Not a big deal for small cutouts (e.g. antenna coax pass through), in which case I'd work to the limits of the relevant SRM, which will hopefully give you standard repairs as a guide (assuming you're in the mods/repairs domain, and not clean sheet design).
For larger cutouts these effects warrant explicit consideration - the net section through each ligament needs to be sized appropriately, and the skin-doubler joint needs to be able to conduct the portion if the moment carried by the doubler. For one exanple, see Niu's sizing of a bent around a cutout in a beam web. It's not a great example, but gives you an idea.

 

[rb1957]

"how are these repairs not failing in net tension?" ... 'cause you're looking at only a very small portion of the problem. And because tension loads are usually dominated by fatigue allowables (so the tension stress in the original structure is low, so the structure can probably accept the cut-out without a doubler (but we'd never to that ... well, hardly ever).

You should look into compliance modelling of the doubler (Niu has an example). This allows us to appreciate the load transfer through the rivets into the skin.

You are correct, load has to go around the cut-out (obviously). For typical design I like the doubler width to be at least 3 times the cut-out width. Now I feel I have a good "story" for net section stresses. Then the load path into the dblr is the next important issue ... see compliance model for fastener forces.

BTW, your sketch isn't clear ... are you repairing some damage (so the cut-out is in only the original skin, or is the cut-out a thru hole (in both skin and dblr).

another day in paradise, or is paradise one day closer ?

 

[spagett]

For clarification the cutout is only in the original skin.

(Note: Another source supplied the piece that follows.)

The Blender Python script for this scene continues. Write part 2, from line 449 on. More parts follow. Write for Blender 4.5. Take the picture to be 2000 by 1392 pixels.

I did some 1D modeling of the BB cross section and it turns out the assumption there is poor load transfer into the doubler at that section is just plain wrong.

My other question would be how does the load transfer into the doubler change once the parent material begins to yield? Even though as previously mentioned the parent material would likely not reach yield stress, I would still like to know.

Parent Material of Section BB (please ignore different fastener count)

The since the outermost fastener has the highest bypass load, that net area will begin to yield before the others. Is that localized yielding going to make the fastener at that area more effective in transferring load (less bypass) or less effective?

 

[Ng2020]

More typically, long before the onset of net section tensile yielding, you will exceed the bearing yield strength at many of the fastener holes, leading to redistribution of the load evenly hetween the fasteners.

 

[rb1957]

please look at the compliance analysis in Niu.

"Net tension" almost doesn't exist in your real structure. Sure, at the two ends of the dblr there is some local net section, but this would yield and the load redistribute away. In the real world it'll never get near to yielding as tension stresses are limited by fatigue concerns.

Yes, dblrs are quite inefficient at attracting load from the skin, (in my experience the stress under the dblr is about 2/3 of the gross stress) but they're all we've got.
And they create a problem with the fuselage structure they attach to ... fatigue at the boundary load transfer fasteners, attracting load from surrounding structure (because of added stiffness). But the problem is manageable.

another day in paradise, or is paradise one day closer ?

 

[WKTaylor]

Spagett…

Never forget that the devil is in the elements of: materials; cutout and doubler shapes; and crossing sub-structure [frames, stiffeners/longerons, intercostals, etc]; and fillers and fastening [with added holes], etc... especially for repairs and mods ['beef-ups', un-stiffening, etc]… or in conjunction with embedded access doors/windows or mounted parts [antennas, masts, etc]. My head hurts... simple examples can explode in real life.

BTW... the filler You added to the cutout in the skin... and fastened to the doubler... makes little sense to me... unless the filler bridges the missing skin [gap/thickness] to join with crossing substructure [not shown].

Regards, Wil Taylor
o Trust - But Verify!
o We believe to be true what we prefer to be true. [Unknown]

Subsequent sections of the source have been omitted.